The way I look at it is that the enemy would hope that making you doubt something would cause you to doubt everything. ... and that your life would become a wreck as a result.
"The thief comes to steal, kill & destory, but I have come that you might have life... life more amazing and abundant than you ever dreamed of." -- Jesus
__________________
Perfect love casts out fear. God is love. Anything else is a lie.
What you guys are talking about reminds me of what I just read last night in Rick Warren's The Purpose-Driven Life:
To mature your friendship, God will test it with periods of seeming separation-times when it feels as if he has abandoned or forgotten you.

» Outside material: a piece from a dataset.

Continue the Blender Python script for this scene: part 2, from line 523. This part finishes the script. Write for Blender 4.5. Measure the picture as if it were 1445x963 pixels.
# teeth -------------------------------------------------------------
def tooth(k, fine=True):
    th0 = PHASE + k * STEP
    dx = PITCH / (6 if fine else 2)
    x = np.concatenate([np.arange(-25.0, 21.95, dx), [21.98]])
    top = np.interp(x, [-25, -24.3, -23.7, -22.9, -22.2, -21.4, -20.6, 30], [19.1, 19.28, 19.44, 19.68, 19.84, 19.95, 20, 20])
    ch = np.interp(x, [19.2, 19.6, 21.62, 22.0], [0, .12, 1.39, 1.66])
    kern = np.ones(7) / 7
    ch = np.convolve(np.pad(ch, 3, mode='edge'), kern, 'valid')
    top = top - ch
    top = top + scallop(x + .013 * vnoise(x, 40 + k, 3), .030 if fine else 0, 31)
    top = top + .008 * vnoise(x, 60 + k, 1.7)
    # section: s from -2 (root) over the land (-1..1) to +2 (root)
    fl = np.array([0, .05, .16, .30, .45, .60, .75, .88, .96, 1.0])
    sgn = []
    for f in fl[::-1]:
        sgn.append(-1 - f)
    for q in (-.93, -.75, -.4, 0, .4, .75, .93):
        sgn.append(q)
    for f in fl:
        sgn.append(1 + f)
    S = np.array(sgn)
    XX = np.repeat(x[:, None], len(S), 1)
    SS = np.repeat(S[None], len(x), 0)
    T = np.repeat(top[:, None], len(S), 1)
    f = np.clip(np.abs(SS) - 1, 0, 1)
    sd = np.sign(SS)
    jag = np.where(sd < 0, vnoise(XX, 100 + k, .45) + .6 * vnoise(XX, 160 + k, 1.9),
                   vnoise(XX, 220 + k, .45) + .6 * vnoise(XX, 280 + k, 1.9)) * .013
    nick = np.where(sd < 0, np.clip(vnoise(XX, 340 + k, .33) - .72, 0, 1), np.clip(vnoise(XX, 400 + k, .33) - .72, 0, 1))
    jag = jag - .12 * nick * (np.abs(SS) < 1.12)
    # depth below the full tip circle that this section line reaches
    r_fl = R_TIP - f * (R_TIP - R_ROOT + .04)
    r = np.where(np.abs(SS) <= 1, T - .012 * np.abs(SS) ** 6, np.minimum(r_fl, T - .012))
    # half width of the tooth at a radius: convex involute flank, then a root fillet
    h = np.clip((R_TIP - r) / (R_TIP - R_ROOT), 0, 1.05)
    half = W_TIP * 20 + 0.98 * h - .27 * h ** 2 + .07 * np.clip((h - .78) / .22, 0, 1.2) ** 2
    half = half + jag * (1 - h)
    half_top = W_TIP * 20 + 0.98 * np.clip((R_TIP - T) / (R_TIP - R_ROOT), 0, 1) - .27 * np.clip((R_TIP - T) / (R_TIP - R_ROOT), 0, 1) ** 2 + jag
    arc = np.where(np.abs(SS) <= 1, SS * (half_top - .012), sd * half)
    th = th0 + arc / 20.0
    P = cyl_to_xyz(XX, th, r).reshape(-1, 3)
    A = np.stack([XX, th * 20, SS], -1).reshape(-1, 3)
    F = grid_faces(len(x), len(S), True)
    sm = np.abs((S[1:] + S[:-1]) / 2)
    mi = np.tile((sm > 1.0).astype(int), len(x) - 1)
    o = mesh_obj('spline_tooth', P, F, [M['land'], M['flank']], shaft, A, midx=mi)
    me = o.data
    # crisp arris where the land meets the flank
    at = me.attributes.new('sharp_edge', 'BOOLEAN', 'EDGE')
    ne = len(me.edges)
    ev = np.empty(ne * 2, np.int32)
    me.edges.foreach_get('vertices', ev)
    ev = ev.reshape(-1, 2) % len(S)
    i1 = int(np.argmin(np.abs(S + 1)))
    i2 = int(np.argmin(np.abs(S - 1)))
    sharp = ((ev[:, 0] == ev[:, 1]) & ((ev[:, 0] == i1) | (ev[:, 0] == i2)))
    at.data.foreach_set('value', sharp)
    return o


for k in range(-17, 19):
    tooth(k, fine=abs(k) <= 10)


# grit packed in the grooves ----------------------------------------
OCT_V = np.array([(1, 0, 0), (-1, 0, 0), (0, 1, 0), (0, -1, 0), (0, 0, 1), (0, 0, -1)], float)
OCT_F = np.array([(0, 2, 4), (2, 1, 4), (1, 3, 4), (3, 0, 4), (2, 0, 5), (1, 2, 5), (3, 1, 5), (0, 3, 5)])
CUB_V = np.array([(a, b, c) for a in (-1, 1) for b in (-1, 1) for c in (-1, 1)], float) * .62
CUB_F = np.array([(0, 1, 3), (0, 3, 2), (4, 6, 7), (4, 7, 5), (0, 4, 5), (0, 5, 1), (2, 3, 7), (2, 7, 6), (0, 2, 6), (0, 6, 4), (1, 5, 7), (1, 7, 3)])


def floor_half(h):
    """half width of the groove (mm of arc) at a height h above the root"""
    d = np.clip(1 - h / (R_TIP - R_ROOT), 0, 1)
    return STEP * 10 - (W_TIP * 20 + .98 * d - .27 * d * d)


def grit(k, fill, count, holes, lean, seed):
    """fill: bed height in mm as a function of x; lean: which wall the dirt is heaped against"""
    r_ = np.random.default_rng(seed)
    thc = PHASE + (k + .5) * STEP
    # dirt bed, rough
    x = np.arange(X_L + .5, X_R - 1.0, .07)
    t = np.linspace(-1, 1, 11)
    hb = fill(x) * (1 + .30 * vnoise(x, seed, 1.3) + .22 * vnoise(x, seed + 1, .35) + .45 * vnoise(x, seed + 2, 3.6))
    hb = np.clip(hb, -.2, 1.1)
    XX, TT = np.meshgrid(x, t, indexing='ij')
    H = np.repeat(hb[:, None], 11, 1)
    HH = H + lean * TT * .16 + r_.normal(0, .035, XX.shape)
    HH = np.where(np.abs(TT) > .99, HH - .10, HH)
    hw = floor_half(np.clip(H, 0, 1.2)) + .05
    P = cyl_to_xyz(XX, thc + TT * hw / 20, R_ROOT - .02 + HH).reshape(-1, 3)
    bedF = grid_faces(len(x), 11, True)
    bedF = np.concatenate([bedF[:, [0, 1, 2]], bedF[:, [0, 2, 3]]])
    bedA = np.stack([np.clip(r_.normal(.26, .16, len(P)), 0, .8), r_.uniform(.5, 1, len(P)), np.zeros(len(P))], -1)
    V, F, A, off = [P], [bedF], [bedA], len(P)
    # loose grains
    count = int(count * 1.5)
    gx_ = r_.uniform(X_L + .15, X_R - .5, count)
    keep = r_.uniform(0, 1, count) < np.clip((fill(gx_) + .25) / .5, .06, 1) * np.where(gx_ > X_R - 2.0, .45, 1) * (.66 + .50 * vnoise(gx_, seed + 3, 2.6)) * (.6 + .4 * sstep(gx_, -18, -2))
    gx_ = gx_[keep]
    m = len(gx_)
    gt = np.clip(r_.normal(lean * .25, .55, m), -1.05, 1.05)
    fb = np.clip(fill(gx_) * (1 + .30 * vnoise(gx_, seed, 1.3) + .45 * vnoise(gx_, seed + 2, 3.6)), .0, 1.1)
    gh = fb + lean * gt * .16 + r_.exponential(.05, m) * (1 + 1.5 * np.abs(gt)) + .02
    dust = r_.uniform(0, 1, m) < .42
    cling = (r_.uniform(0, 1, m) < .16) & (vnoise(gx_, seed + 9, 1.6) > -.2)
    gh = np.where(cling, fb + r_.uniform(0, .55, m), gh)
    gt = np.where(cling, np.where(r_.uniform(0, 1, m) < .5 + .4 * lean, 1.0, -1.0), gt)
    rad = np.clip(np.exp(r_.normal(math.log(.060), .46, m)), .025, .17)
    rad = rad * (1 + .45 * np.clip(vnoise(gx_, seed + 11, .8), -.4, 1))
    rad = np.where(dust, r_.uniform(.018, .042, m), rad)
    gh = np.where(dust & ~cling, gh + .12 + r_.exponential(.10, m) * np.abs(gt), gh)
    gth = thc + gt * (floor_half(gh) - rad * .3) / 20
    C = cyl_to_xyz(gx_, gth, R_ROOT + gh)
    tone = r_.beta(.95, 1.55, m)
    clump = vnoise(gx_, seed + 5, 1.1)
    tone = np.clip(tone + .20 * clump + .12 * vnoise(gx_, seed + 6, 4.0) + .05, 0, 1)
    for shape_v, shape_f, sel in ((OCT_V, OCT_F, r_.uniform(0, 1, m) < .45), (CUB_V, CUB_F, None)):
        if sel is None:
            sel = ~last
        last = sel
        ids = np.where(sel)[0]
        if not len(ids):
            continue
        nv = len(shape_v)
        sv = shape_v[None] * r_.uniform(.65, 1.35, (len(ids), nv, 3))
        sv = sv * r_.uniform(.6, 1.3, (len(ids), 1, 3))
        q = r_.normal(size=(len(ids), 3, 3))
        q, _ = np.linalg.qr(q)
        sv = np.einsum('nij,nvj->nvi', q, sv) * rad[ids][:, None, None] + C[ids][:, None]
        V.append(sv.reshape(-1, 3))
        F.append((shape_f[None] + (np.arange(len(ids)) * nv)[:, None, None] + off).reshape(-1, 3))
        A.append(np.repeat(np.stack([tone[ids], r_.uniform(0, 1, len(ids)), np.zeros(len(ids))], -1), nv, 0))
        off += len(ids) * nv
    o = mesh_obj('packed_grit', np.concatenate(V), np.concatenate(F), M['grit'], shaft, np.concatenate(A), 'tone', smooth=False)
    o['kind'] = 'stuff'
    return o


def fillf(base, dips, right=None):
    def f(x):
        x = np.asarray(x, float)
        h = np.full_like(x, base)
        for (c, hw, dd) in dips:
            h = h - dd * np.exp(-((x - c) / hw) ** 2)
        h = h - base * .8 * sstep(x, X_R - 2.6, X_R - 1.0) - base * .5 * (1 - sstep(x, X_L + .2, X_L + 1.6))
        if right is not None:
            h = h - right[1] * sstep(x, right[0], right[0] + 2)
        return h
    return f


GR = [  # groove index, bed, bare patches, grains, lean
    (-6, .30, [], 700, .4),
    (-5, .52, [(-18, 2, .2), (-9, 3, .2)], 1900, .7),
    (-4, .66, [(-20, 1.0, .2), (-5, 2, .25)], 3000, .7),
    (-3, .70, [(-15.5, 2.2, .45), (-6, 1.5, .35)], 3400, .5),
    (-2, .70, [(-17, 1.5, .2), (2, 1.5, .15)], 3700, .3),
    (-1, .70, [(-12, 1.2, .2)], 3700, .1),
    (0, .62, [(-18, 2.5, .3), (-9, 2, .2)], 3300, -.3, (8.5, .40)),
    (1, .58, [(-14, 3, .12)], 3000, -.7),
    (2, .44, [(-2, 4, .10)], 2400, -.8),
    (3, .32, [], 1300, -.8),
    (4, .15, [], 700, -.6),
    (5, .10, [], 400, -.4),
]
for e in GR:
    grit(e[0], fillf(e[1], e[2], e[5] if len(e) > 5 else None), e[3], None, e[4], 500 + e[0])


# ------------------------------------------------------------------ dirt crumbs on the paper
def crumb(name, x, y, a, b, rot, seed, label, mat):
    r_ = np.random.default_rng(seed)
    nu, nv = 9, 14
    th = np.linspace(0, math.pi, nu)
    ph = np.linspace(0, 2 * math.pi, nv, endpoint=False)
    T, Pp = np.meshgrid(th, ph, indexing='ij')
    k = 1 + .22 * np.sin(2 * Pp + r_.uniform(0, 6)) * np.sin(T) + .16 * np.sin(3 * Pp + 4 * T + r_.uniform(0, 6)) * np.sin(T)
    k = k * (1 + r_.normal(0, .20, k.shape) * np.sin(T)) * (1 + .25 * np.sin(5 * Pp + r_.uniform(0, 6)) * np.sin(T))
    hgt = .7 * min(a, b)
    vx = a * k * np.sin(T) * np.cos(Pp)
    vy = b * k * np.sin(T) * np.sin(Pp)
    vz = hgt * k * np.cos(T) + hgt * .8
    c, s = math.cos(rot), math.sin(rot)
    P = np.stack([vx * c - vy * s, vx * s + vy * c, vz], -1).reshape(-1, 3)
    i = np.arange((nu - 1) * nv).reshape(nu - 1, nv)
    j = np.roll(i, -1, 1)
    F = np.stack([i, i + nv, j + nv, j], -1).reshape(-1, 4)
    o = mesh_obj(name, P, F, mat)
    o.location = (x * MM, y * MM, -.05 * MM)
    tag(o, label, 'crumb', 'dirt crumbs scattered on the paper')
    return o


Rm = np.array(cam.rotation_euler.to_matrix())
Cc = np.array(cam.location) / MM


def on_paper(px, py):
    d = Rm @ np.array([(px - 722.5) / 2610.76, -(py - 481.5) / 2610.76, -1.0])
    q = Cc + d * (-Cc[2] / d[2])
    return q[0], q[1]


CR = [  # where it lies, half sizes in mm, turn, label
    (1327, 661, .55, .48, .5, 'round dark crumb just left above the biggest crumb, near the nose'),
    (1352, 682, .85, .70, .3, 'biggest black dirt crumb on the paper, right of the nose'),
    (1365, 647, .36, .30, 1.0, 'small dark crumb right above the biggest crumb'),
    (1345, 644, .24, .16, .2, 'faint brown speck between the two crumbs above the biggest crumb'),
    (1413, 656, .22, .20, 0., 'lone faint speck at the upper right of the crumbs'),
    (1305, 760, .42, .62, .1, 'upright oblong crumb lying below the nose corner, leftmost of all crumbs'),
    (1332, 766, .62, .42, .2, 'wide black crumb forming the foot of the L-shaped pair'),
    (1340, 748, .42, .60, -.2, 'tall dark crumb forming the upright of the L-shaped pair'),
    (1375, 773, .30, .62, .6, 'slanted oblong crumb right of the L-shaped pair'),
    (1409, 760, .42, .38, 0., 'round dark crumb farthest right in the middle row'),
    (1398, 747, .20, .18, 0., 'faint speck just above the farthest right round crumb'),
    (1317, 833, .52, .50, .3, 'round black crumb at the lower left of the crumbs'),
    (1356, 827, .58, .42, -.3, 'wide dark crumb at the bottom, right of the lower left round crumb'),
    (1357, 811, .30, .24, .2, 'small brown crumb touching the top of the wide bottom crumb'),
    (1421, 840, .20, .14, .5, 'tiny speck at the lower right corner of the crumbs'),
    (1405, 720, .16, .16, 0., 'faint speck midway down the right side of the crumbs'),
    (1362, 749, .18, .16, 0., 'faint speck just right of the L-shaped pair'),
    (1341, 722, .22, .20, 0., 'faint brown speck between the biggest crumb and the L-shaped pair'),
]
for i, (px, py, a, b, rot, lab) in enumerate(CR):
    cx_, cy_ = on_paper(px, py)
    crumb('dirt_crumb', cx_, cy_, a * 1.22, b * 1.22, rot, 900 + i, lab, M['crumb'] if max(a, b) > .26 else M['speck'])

God feels a million miles away...The truth is, there's nothing wrong with you! This is a normal part of the testing and maturing of your friendship with God. Every Christian goes through it at least once, and usually several times. It is painful and disconcerting, but it is absolutely vital for the development of your faith...Yes, he wants you to sense his presence, but he's more concerned that you trust him than that you feel him. Faith, not feelings, pleases God.
I agree with this COMPLETELY! The times that I FELT that God had abandoned me (years of abuse, times of sickness, days of dark depression) were the times that he was the CLOSEST to me...and was building me up to make me more and more like his Son, Jesus. These were the times that God's hand was upon me the most sure. It just took faith to hold on to his love and his word.